Proprio per vederci chiaro sull’esistenza del documento, è stata proprio la Lega a presentare la settimana scorsa una interrogazione alla Commissione Ue per sapere se l’Ue è a conoscenza del documento e perchè non lo rende pubblico. Attenendosi alle informazioni pubbliche, invece, uno studio condotto dall’European University Institute su dati 2014-2019 sostiene che i numeri smentiscono correlazioni tra le partenze dalla Libia e la presenza di navi Ong nella zona. Secondo i dati ufficiali, inoltre, nella forbice temporale del 2021 citata nel report misterioso, la media di migranti partiti ogni giorno dalle coste libiche è di 125 con le ong presenti nell’area e 135 senza.

Una bugia

Il passaggio più problematico della relazione, però, riguarda l’affermazione di Piantedosi secondo cui l’8 novembre la Ocean Viking, «dopo aver sostato per diversi giorni davanti alle coste della Sicilia sud-orientale, aveva iniziato la navigazione in direzione ovest di sua spontanea volontà e senza fornire alcuna comunicazione né alle autorità italiane né a Malta» e lo ha fatto anche «dopo che era stata diffusa la notizia che le persone a bordo delle altre Ong erano tutte sbarcate». Quindi, ha concluso il ministro, «i fatti evidenziano come la Ocean Viking si sia diretta autonomamente verso le coste francesi» e proprio questa decisione «mai auspicata dall’Italia», «ha di fatto creato attriti sul piano internazionale». Secondo Piantedosi, quindi, la nave si è spontaneamente diretta in Francia e proprio questo ha provocato la tensione diplomatica.

La ricostruzione, secondo quanto chiarito dal portavoce della Sos Mediterranee, Francesco Creazzo, non è corretta e mancano alcuni fatti fondamentali. La Ocean Viking è rimasta in acque internazionali ma dentro area Sar, che prevede la cooperazione tra gli stati che la toccano, tra cui anche l’Italia e Malta, i quali hanno tutti l’obbligo di coordinare le operazioni di salvataggio in mare. La nave ong ha mandato comunicazioni al governo italiano a partire dal 22 ottobre, «inoltrando decine di richieste per un place of safety», indicando le operazioni svolte, la propria posizione, i cambi di rotta e informando costantemente sullo stato di salute dei migranti a bordo. «Abbiamo atteso che qualcuno degli stati dell’area Sar rispettassero le norme internazionali, ma questo non è avvenuto e non abbiamo mai ricevuto risposta a nessuna delle nostre comunicazioni.
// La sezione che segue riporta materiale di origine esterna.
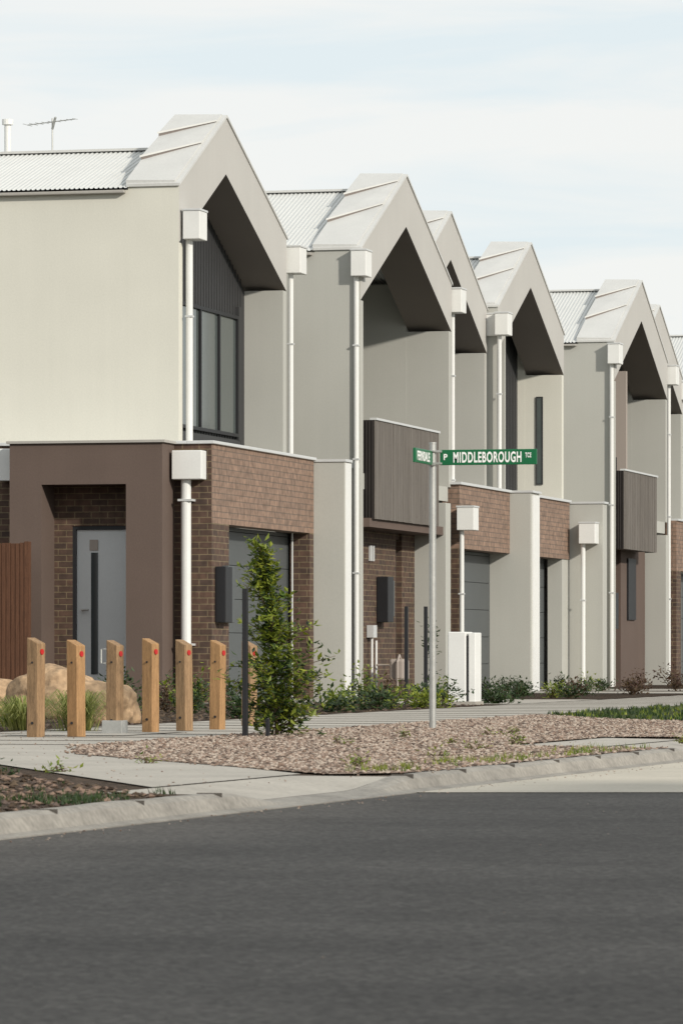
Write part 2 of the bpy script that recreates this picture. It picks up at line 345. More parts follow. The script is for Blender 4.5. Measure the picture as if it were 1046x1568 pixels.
boxes('house_number',[(-17.395,-17.36,72.35,72.45,2.2,2.45),(-17.395,-17.36,72.55,72.62,2.2,2.45)],'cap',B)
boxes('meter_box',[(-17.395,-17.3,73.4,73.8,1.3,1.9)],'garage',B,bevel=.01)
tubes('meter_pipes',[([(-17.33,72.3,0),(-17.33,72.3,1.1)],.02),([(-17.33,72.6,0),(-17.33,72.6,.9)],.02)],'white',B)
boxes('meter_top',[(-17.39,-17.28,72.2,72.45,.95,1.15)],'cap',B)
# ================================================================== HOUSE C
C=house('townhouse',-17.7,76.86,79.9,83.0,7.1,8.57,7.08,.62,8.3,side='greywall',eave=7.05)
window_x(C,-18.315,77.8,81.9,4.0,5.85,3)
rainhead(C,-17.74,82.98,7.02,3.6,tag='_far')
boxes('brick_parapet',[(-17.15,-16.85,76.75,81.0,2.5,3.6)],'brickp',C)
boxes('parapet_cap',[(-17.2,-16.81,76.7,81.0,3.6,3.645)],'cap',C)
boxes('brick_pier',[(-17.15,-16.852,76.75,77.1,0,2.5)],'brick',C)
garage_door(C,-17.22,77.1,81.0,2.5)
boxes('lower_roof',[(-30,-17.15,76.9,83,3.4,3.56)],'cap',C)
boxes('blade_wall',[(-17.5,-16.46,81.0,81.75,0,3.6)],'greywall',C,bevel=.01)
boxes('blade_wall_front',[(-16.46,-16.44,81.1,81.7,0,3.56)],'white',C)
boxes('blade_wall_cap',[(-17.52,-16.42,80.98,81.78,3.6,3.64)],'cap',C)
rainhead(C,-16.80,76.3,3.22,0,w=.3,d=.4,h=.42,tag='_low',r=.04)
# ================================================================== HOUSE D
D=house('townhouse',-17.5,83.05,86.1,89.4,7.15,8.55,7.05,.9,8.3,side='greywall',eave=7.05,retmat='cream')
window_x(D,-18.395,84.0,86.2,4.0,6.0,2)
window_y(D,89.19,-18.02,-17.88,4.05,5.8)
boxes('divider_panel',[(-18.38,-18.12,86.6,86.7,3.6,6.9)],'greywall',D)
rainhead(D,-17.5,82.75,7.02,3.6)
boxes('brick_parapet',[(-17.15,-16.85,81.8,86.65,2.5,3.6)],'brickp',D)
boxes('parapet_cap',[(-17.2,-16.81,81.8,86.65,3.6,3.645)],'cap',D)
boxes('inner_pier',[(-17.15,-16.87,86.0,86.65,0,2.5)],'greywall',D)
garage_door(D,-17.22,81.8,86.0,2.5)
boxes('lower_roof',[(-30,-17.15,83.1,89.3,3.4,3.56)],'cap',D)
boxes('blade_wall',[(-17.5,-16.2,86.7,87.1,0,3.58)],'greywall',D,bevel=.01)
boxes('blade_wall_cap',[(-17.52,-16.17,86.68,87.12,3.58,3.62)],'cap',D)
rainhead(D,-16.6,86.28,3.22,0,w=.32,d=.4,h=.42,tag='_low',r=.045)
boxes('ground_infill',[(-22,-17.3,87.1,92.1,0,3.5)],'greywall',D)
# ================================================================== HOUSE E
E=house('townhouse',-17.0,92.2,95.4,98.6,7.1,8.55,7.05,1.2,8.38,side='greywall')
rainhead(E,-17.1,92.0,7.05,0); rainhead(E,-17.06,98.65,7.0,0,tag='_far')
balcony(E,-16.84,-17.1,92.5,96.4,2.84,4.45)
window_x(E,-18.19,93.0,95.4,3.65,6.2,2)
boxes('inner_wall',[(-18.19,-17.55,96.6,96.75,3.6,6.75)],'beige',E)
window_y(E,96.59,-17.95,-17.75,3.9,4.9)
boxes('floor_band',[(-18.2,-17.02,92.4,98.4,3.3,3.55)],'greywall',E)
boxes('entry_brick',[(-17.6,-17.4,92.4,94.6,0,3.3)],'brick',E)
boxes('entry_wall_brown',[(-17.6,-17.3,94.6,97.5,0,3.3)],'brown',E)
boxes('entry_window',[(-17.3,-17.26,95.3,96.2,1.4,2.7)],'black',E)
boxes('entry_wall',[(-17.6,-16.86,97.6,98.0,0,3.25)],'greywall',E)
boxes('letterbox',[(-17.395,-17.2,93.4,93.8,1.2,1.95)],'black',E)
# ================================================================== HOUSE F, G
Fh=house('townhouse',-17.7,98.66,101.6,104.7,7.1,8.5,7.05,.62,8.3)
window_x(Fh,-18.315,99.5,103.5,4.0,5.85,3)
boxes('brick_parapet',[(-17.15,-16.85,98.9,104.0,2.5,3.6)],'brickp',Fh)
boxes('parapet_cap',[(-17.2,-16.81,98.9,104.0,3.6,3.645)],'cap',Fh)
boxes('brick_pier',[(-17.15,-16.852,98.9,99.5,0,2.5)],'brick',Fh)
garage_door(Fh,-17.22,99.5,104.0,2.5)
boxes('lower_roof',[(-30,-17.15,98.9,104.6,3.4,3.56)],'cap',Fh)
boxes('blade_wall',[(-17.5,-16.46,104.0,104.6,0,3.58)],'greywall',Fh,bevel=.01)
rainhead(Fh,-17.74,104.6,7.0,3.6,tag='_far')
G=house('townhouse',-17.0,106.4,109.6,112.8,7.1,8.55,7.05,1.2,8.38)
balcony(G,-16.84,-17.1,106.7,110.6,2.84,4.45)
rainhead(G,-17.1,106.2,7.05,0)
boxes('entry_brick',[(-17.6,-17.3,106.6,112.6,0,3.3)],'brick',G)
boxes('floor_band',[(-18.2,-17.02,106.6,112.6,3.3,3.55)],'greywall',G)

# ================================================================== house added out of view (behind/right of the camera) to shade the road
H=empty('unseen_shade_house',(14,1,0))
hy=17.6
boxes('shade_house_walls',[(8.0,20,-13,hy,-.12,7.0)],'greywall',H)
V=[(7.6,-13.4,7.0),(20.4,-13.4,7.0),(20.4,hy+.4,7.0),(7.6,hy+.4,7.0),(10.2,-11,8.2),(18.0,-11,8.2),(18.0,hy-2.2,8.2),(10.2,hy-2.2,8.2)]
mesh('shade_house_hip_roof',V,BF,'roofm',H)
boxes('shade_house_windows',[(7.9,8.0,y,y+1.6,z,z+1.3) for y in (-8,-3,2,7,12) for z in (.9,4.2)],'glass',H)
boxes('shade_house_window_trim',[(7.88,8.0,y-.1,y+1.7,z-.1,z-.0) for y in (-8,-3,2,7,12) for z in (.9,4.2)],'white',H)

# ================================================================== GROUND
sheet('ground',[(-600,-300),(600,-300),(600,900),(-600,900)],-.17,'turf')
def slab(name,rects,z0,z1,mat): return sk(boxes(name,[(a,b,c,d,z0,z1) for a,b,c,d in rects],mat))
ZR=-.08
slab('road',[(-5.76,4.55,-60,300)],-.14,ZR,'asphalt')
sheet('painted_sun_strip',[(-5.66,24.75),(4.4,27.3),(4.4,36.5),(-5.66,36.0)],ZR+.004,'sunstrip')  # pale sheet painting the sunlit road beyond the shadow edge
r1=(21.7,25.1); r2=(32.6,36.4)
slab('verge',[(-40,-5.85,-60,r1[0]),(-40,-6.4,r1[0],r1[1]),(-40,-5.85,r1[1],r2[0]),(-40,-6.4,r2[0],r2[1]),(-40,-5.85,r2[1],300)],-.15,0,'soil')
slab('verge',[(4.8,40,-60,300)],-.15,0,'turf')
def hfac(y):
    for a,b in (r1,r2):
        if a<y<b:
            d=min(y-a,b-y); return max(0,1-d/.8)
    return 1
ys=[-60]
y=-59
while y<10: ys.append(y); y+=2
while y<60: ys.append(y); y+=.2
while y<=300: ys.append(y); y+=5
V=[];F=[]
prof=[(-5.85,.0,-.055),(-5.83,.012,-.055),(-5.75,.012,-.06),(-5.71,-.006,-.064),(-5.675,-.064,-.070),(-5.62,-.073,-.073),(-5.60,-.075,-.075),(-5.60,-.13,-.13)]
for y in ys:
    h=hfac(y)
    wob=.008*mnoise.noise(Vector((0,y*.9,0)))
    for (x,za,zb_) in prof: V.append((x+(wob if x>-5.8 else 0),y,zb_+(za-zb_)*h+(mnoise.noise(Vector((x*3,y*2,0)))*.006 if -5.84<x<-5.7 else 0)))
n=len(prof)
for i in range(len(ys)-1):
    for k in range(n-1): a=i*n+k; F.append((a,a+1,a+n+1,a+n))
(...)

Dopo 17 giorni di attesa siamo stati costretti a chiedere un place of safety alla Francia, anche con comunicato stampa pubblico dell’8 novembre». In sostanza, quindi, la richiesta alla Francia e la conseguente crisi diplomatica è stata causata da una inadempienza di Malta e Italia, che non hanno mai risposto alle comunicazioni della nave. La Ocean Viking conserva tutte le e-mail inoltrate al governo italiano e maltese e sul sito della Sos Mediterranee è pubblico il diario di bordo che aggiorna minuto per minuto sulle operazioni svolte.